Originally Posted by
S3ute
Lionel,
There may be the odd reader that puts your treatise down to some academic w__k_erism, but happily not I. I reckon you have raised a genuinely interesting point in what I take to be the central tenet - too easily substituting dollar values for human values.
In my own line of work, more by necessity, I travel among economists from time to time and in another context they seem to have the same bemusing urge to monetarise complex natural or human phenomenon.
Take conservation of the natural environment for example - the argument goes that if we don't place dollar values on landscape attributes like lookout vistas of considerable scenic beauty, wildlife habitat, general wildnerness etc the less-informed politicians and planners will discount them relative to tangible earners like farms, pipelines or sub-divisions. So, the economists have spent the last few decades coming up with clever ways to try to put monetary values on things that we rarely go out of our way to actually put monetary values on - mostly we just personally value those things and leave it at that.

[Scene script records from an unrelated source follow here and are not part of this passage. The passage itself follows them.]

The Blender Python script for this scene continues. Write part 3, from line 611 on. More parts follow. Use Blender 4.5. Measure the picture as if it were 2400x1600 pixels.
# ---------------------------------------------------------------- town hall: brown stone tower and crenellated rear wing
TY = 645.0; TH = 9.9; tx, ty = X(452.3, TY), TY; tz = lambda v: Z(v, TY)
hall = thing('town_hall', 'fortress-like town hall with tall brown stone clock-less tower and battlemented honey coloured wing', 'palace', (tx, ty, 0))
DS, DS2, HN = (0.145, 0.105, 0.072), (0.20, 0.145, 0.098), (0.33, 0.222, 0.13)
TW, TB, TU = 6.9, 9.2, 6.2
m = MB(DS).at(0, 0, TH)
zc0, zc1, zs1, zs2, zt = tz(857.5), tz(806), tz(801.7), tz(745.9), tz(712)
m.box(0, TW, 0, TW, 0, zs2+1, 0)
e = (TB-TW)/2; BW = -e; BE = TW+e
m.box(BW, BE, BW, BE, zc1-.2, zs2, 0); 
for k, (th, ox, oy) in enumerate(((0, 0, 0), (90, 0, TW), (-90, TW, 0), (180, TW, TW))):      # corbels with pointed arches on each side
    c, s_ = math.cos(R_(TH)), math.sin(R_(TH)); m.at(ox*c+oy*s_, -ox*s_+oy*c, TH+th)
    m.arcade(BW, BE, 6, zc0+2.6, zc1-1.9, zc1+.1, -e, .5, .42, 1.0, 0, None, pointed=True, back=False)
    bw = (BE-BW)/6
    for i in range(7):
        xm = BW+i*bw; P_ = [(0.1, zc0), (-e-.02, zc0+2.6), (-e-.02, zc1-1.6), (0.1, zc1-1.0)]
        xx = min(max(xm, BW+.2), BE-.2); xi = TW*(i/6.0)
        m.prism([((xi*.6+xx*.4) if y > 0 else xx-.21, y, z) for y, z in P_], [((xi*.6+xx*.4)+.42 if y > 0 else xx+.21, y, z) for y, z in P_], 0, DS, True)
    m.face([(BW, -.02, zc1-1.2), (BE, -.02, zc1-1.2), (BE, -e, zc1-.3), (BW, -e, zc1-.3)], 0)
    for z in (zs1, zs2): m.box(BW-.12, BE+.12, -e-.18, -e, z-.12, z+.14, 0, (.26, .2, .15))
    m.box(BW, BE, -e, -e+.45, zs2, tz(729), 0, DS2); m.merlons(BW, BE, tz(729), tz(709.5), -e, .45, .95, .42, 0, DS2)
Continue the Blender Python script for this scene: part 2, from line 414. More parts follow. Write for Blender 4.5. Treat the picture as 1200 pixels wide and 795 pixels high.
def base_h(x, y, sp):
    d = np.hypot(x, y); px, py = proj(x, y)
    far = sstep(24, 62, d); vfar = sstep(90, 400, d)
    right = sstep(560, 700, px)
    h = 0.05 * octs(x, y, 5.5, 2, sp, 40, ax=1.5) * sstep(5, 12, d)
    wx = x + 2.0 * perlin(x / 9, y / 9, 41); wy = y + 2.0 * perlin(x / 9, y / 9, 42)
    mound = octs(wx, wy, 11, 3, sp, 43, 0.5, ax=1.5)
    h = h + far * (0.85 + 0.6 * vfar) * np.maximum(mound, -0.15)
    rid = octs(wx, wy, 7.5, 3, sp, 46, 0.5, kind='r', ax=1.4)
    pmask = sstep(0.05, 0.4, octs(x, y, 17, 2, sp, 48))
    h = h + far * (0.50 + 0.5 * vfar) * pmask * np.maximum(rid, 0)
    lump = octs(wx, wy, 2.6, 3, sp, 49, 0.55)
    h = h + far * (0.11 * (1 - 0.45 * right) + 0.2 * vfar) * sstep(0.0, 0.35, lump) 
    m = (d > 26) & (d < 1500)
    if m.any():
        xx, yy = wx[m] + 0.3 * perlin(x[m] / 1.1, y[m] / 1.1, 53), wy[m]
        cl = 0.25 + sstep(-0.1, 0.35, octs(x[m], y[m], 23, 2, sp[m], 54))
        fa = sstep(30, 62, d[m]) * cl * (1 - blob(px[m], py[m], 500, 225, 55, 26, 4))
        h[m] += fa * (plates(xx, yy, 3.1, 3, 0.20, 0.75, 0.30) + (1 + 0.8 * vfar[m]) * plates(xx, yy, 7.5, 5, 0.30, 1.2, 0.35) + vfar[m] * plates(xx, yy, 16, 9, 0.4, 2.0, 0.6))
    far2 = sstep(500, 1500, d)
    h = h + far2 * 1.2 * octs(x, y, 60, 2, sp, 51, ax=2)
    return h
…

Now suppose, by way of an example, that we could clear a 1000ha forest for new farms that might earn say $1 million a year, but in the process lose a nice stream to fishing, 500ha of extremely rare numbat habitat, a pleasant view that 500 people stopped to look at each weekend and so on. Suppose further that the economists have a crack at valuing the alternative and come up with something like that this might be worth $1.1 million a year if people reckon they would be willing to pay that much to stop it or have that added to next years' tax bill. Sounds rational because it seems like we are clearly being asked to choose between $1 million gain and $1.1 million loss. However, it always seems to me - silly perhaps - that this is a nonsense because beyond the rubbery figures (how many decimal places do you want) the thing we would be actually giving up is not $0.1 million (net) but rather a nice stream with fishing opportunity for the anglers, some rare habitat for numbat fanciers and what used to be a nice view - plus hopefully a few forest roads for the 4X4 folks. This is the real choice and aggegating it into money just blurs its real dimensions.
So, I am with you all the way on the need to look at the emotions behind the figures.
Apologies to anyone who think this was having a cheap go at land clearing, because I owned a farm and one of my limited and fading skills was pasture development. I could have made the farms worth $2 million a year.